■ TASK MATERIAL:
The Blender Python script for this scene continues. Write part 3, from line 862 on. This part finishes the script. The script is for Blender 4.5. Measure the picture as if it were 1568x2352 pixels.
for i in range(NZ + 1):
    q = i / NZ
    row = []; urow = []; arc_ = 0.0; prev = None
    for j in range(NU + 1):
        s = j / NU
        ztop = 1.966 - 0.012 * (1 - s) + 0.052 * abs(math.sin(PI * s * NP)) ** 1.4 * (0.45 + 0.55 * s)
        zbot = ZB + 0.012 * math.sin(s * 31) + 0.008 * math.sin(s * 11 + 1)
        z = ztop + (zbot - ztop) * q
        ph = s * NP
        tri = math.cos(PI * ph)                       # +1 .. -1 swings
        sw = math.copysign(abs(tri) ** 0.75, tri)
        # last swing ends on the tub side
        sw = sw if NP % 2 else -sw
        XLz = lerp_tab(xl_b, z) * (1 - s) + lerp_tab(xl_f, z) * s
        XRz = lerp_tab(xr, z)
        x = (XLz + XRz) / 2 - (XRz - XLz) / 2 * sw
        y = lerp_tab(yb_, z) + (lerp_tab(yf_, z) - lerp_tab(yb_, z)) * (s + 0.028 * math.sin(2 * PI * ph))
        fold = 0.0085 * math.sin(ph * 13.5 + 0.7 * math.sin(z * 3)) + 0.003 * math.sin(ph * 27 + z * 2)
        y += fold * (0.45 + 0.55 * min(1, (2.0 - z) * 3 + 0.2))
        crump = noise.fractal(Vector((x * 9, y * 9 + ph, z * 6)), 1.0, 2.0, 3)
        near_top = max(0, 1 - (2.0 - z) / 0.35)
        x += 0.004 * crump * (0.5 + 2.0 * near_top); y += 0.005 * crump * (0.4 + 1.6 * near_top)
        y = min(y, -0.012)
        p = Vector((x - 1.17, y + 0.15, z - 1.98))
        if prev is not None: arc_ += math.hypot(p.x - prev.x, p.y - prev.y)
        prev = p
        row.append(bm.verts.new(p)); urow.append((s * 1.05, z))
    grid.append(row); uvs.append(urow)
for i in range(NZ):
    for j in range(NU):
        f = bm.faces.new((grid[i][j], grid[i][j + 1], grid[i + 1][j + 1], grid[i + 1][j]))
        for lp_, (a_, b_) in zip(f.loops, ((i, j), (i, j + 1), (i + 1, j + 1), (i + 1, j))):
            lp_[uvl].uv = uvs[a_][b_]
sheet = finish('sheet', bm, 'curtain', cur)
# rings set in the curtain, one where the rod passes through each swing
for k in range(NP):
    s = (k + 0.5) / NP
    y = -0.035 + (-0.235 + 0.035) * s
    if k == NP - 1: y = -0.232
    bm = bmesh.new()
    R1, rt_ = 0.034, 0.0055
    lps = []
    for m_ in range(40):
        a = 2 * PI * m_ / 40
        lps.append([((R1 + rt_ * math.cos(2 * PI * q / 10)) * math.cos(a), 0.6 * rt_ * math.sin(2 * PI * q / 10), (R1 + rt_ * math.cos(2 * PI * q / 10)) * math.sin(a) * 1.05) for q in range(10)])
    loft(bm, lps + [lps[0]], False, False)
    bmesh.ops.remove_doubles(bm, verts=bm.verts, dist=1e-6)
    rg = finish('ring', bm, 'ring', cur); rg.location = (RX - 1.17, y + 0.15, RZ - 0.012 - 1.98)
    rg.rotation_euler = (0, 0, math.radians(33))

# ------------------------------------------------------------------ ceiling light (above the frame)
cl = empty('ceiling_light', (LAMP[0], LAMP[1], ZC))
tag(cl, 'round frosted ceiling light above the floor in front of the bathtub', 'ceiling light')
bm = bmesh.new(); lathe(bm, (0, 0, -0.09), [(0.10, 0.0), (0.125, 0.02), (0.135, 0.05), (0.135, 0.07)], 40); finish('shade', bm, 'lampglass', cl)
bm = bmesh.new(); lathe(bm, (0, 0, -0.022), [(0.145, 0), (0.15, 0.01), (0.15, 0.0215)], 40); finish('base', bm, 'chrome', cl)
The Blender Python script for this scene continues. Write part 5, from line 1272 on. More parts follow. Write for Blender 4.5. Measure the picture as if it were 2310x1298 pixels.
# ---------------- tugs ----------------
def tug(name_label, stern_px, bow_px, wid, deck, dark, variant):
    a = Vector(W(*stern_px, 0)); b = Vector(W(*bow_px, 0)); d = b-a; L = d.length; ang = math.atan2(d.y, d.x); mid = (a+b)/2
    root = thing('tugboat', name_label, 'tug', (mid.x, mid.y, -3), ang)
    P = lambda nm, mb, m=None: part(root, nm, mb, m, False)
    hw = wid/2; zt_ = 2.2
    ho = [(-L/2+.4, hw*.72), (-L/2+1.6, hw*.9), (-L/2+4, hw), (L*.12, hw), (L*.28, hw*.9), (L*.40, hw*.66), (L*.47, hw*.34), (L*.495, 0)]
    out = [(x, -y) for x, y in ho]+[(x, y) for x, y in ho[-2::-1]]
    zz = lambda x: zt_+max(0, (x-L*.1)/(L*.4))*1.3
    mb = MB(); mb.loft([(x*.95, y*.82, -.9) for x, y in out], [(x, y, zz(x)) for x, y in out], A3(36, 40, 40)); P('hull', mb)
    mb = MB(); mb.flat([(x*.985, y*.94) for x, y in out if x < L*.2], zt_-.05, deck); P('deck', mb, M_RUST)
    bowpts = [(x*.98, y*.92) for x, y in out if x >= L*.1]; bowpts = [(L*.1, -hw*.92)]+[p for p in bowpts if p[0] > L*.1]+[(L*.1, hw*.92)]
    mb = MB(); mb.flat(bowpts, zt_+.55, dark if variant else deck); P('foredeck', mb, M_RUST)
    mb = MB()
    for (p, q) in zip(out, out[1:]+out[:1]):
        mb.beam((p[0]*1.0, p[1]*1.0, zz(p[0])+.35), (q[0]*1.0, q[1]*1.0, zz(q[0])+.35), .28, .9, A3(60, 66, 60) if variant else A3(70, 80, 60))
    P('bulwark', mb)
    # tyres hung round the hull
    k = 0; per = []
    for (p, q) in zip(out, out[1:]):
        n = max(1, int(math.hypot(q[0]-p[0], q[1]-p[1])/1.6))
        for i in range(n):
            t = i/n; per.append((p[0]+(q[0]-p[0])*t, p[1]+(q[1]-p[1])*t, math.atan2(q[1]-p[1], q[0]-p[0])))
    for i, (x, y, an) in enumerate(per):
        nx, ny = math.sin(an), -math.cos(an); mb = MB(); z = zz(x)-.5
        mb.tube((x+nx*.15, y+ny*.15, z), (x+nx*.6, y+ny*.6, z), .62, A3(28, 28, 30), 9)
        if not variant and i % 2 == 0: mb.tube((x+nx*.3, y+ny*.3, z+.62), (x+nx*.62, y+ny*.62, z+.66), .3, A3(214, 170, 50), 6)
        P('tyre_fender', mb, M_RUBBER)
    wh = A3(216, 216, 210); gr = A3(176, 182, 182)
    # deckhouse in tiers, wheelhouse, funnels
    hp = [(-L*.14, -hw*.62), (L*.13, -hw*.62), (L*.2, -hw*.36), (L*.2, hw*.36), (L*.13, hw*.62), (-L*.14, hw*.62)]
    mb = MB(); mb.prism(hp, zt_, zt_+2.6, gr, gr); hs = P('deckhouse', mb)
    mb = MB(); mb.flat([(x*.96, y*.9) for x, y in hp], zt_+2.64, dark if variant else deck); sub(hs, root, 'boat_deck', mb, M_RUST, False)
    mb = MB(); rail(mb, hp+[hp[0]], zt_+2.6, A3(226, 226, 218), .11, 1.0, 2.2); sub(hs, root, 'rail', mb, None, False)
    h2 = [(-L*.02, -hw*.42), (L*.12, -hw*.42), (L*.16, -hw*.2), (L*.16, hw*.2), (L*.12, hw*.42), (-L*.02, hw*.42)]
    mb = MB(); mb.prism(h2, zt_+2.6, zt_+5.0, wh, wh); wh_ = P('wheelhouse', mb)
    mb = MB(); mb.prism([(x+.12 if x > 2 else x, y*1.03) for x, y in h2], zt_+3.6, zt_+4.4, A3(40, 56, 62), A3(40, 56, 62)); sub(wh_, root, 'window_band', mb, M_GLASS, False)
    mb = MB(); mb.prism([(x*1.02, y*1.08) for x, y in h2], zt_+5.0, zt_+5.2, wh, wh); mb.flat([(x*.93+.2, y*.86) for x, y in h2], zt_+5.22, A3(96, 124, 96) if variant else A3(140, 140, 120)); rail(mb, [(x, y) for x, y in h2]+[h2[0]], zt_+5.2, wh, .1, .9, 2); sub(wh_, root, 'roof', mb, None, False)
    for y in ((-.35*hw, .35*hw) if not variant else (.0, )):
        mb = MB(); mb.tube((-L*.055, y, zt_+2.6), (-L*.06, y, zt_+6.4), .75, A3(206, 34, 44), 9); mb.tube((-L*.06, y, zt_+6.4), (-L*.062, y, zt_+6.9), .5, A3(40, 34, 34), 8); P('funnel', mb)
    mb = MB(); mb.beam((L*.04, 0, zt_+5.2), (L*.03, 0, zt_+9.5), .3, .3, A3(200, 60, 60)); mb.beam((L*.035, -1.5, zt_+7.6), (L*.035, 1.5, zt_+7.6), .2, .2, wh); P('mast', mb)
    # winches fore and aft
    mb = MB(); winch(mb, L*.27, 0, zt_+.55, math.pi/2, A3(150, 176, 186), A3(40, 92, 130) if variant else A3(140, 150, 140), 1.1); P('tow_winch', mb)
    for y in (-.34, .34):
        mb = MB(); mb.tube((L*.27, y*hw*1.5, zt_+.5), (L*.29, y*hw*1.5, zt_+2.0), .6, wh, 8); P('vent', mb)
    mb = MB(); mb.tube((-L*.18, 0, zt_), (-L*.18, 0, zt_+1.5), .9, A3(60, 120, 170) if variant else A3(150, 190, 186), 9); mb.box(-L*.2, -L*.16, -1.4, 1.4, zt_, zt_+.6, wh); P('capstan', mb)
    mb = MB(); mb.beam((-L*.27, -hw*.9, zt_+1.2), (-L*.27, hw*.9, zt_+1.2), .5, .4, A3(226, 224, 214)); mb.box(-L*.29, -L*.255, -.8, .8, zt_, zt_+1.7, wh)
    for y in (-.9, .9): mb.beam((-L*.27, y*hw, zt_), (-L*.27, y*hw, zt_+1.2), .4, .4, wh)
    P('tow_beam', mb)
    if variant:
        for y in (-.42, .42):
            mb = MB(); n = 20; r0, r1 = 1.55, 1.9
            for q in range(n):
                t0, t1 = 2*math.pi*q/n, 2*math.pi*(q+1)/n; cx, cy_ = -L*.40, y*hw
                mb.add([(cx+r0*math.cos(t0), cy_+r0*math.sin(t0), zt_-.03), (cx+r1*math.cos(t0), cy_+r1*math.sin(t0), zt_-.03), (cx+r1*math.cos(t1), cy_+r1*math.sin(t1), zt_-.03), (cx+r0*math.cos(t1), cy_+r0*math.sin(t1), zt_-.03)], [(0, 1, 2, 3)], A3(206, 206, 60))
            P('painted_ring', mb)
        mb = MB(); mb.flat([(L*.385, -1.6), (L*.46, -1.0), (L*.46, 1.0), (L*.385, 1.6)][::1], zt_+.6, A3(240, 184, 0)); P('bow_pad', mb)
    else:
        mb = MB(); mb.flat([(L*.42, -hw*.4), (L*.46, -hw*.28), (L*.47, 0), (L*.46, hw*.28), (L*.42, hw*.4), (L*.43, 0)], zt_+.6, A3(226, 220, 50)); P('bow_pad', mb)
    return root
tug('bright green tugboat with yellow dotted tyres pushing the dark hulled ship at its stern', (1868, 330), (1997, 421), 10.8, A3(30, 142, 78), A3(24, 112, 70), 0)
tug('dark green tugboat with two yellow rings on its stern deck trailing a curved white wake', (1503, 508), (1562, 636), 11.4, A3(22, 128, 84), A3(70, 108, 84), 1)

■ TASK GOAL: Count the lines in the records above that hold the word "script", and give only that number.

■ SOLVED PROBLEM: 2